清蒸鱼清蒸魚

qīng zhēng yú ㄑㄧㄥ ㄓㄥ ㄩˊ cing1 zing1 jyu2

No New Year table is complete without a whole fish, because 魚 (yú) sounds exactly like 餘 — surplus. The wish 年年有餘, “abundance year after year”, is served steaming, head and tail intact, and part of it is always left over on purpose.

The story behind it

The fish is the most untouchable pun on the New Year table: serving it whole stands for a complete year, and leaving some uneaten makes the “surplus” literally true.

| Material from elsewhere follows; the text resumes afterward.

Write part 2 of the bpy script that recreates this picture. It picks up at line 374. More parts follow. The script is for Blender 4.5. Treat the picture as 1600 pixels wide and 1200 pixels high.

Etiquette varies by region — the head may face the eldest or most honoured guest, and in some families nobody flips the fish, because flipping is said to capsize the fisherman’s boat.

Ingredients

  • 1 whole fresh fish (sea bass or similar, about 600 g), scaled and gutted
  • Big knob of ginger, half sliced and half in fine threads
  • 3 spring onions
  • 2 tbsp light soy sauce (or steamed-fish soy, 蒸鱼豉油)
  • 2 tbsp neutral oil

Steps

  1. Lay the fish on ginger slices and spring onion; put more in the cavity.
  2. Steam over high heat 8–10 minutes — just until the flesh flakes at the bone.
  3. Pour off the steaming liquid; top with ginger and spring onion threads.
  4. Heat the oil until smoking, pour it sizzling over the fish, then add the soy.